Can you write out all the lines word for word, with no pictures?
** begin AVAILABLE DATA **
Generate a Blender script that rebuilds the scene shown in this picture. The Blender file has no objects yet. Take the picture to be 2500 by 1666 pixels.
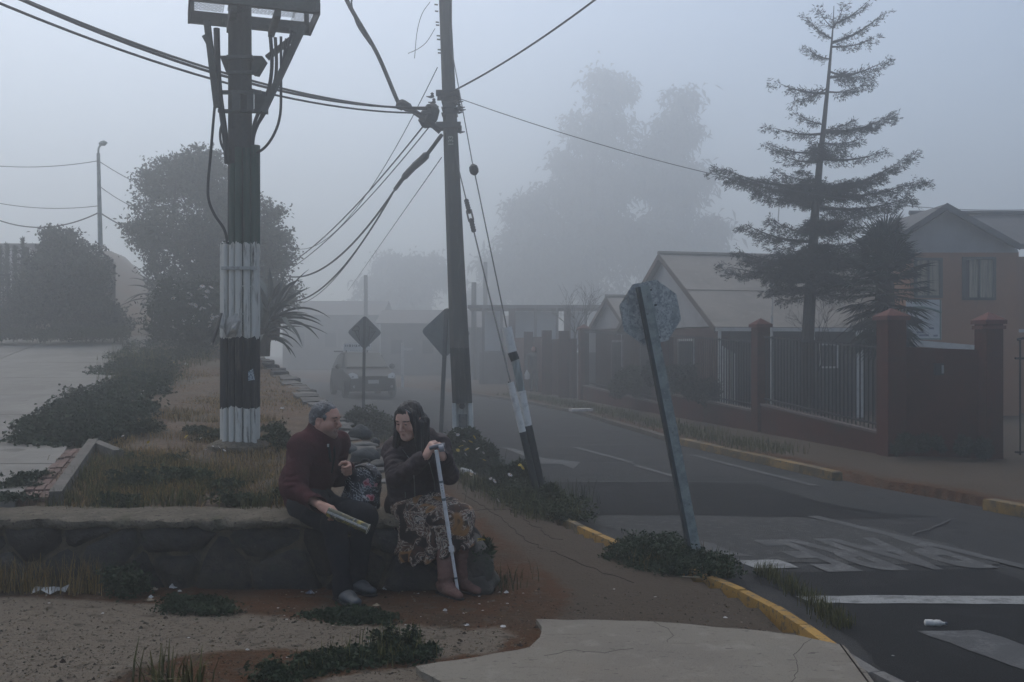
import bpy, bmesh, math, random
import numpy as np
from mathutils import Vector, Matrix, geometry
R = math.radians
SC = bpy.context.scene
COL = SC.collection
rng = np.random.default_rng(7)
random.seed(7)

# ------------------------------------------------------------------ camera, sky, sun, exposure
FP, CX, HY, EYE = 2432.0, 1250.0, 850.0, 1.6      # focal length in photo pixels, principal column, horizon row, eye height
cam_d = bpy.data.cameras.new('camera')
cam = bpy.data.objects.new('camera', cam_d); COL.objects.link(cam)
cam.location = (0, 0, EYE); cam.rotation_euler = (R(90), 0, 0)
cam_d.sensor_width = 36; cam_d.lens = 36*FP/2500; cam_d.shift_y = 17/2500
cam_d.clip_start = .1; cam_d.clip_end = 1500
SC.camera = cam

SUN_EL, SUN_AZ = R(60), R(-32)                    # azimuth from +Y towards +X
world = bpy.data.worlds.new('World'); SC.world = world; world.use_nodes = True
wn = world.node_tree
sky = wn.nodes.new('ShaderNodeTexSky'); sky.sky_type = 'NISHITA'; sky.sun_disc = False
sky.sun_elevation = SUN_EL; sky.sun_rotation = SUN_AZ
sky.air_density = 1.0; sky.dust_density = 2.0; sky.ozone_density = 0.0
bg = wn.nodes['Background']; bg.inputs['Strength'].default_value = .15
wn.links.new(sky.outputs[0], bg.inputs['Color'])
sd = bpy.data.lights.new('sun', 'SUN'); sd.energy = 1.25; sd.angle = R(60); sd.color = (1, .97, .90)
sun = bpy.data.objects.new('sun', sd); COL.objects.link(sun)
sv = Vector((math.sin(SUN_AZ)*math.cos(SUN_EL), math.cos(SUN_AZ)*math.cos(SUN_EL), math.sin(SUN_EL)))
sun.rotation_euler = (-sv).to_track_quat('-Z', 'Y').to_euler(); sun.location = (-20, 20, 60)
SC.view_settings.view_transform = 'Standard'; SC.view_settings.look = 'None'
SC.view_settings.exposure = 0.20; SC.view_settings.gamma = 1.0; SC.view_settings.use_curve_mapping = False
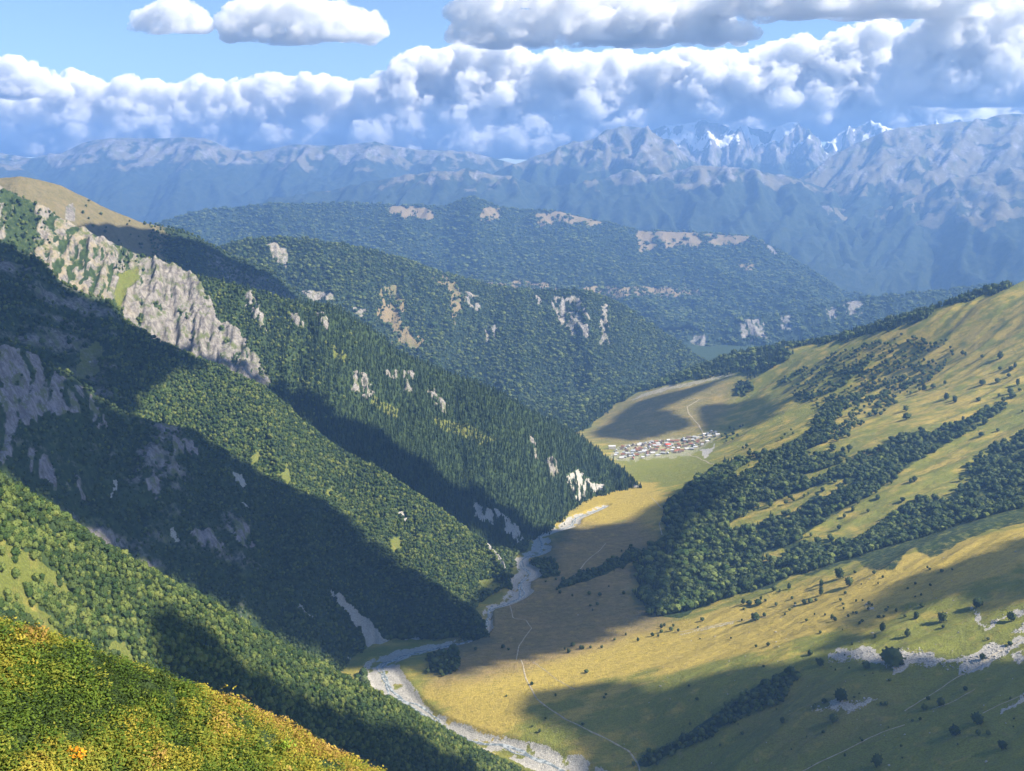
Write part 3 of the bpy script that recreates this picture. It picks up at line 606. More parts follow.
** end AVAILABLE DATA **
> _OUTPUT_:
Generate a Blender script that rebuilds the scene shown in this picture. The Blender file has no objects yet. Take the picture to be 2500 by 1666 pixels.
import bpy, bmesh, math, random
import numpy as np
from mathutils import Vector, Matrix, geometry
R = math.radians
SC = bpy.context.scene
COL = SC.collection
rng = np.random.default_rng(7)
random.seed(7)

# ------------------------------------------------------------------ camera, sky, sun, exposure
FP, CX, HY, EYE = 2432.0, 1250.0, 850.0, 1.6      # focal length in photo pixels, principal column, horizon row, eye height
cam_d = bpy.data.cameras.new('camera')
cam = bpy.data.objects.new('camera', cam_d); COL.objects.link(cam)
cam.location = (0, 0, EYE); cam.rotation_euler = (R(90), 0, 0)
cam_d.sensor_width = 36; cam_d.lens = 36*FP/2500; cam_d.shift_y = 17/2500
cam_d.clip_start = .1; cam_d.clip_end = 1500
SC.camera = cam

SUN_EL, SUN_AZ = R(60), R(-32)                    # azimuth from +Y towards +X
world = bpy.data.worlds.new('World'); SC.world = world; world.use_nodes = True
wn = world.node_tree
sky = wn.nodes.new('ShaderNodeTexSky'); sky.sky_type = 'NISHITA'; sky.sun_disc = False
sky.sun_elevation = SUN_EL; sky.sun_rotation = SUN_AZ
sky.air_density = 1.0; sky.dust_density = 2.0; sky.ozone_density = 0.0
bg = wn.nodes['Background']; bg.inputs['Strength'].default_value = .15
wn.links.new(sky.outputs[0], bg.inputs['Color'])
sd = bpy.data.lights.new('sun', 'SUN'); sd.energy = 1.25; sd.angle = R(60); sd.color = (1, .97, .90)
sun = bpy.data.objects.new('sun', sd); COL.objects.link(sun)
sv = Vector((math.sin(SUN_AZ)*math.cos(SUN_EL), math.cos(SUN_AZ)*math.cos(SUN_EL), math.sin(SUN_EL)))
sun.rotation_euler = (-sv).to_track_quat('-Z', 'Y').to_euler(); sun.location = (-20, 20, 60)
SC.view_settings.view_transform = 'Standard'; SC.view_settings.look = 'None'
SC.view_settings.exposure = 0.20; SC.view_settings.gamma = 1.0; SC.view_settings.use_curve_mapping = False
Write part 3 of the bpy script that recreates this picture. It picks up at line 606. More parts follow.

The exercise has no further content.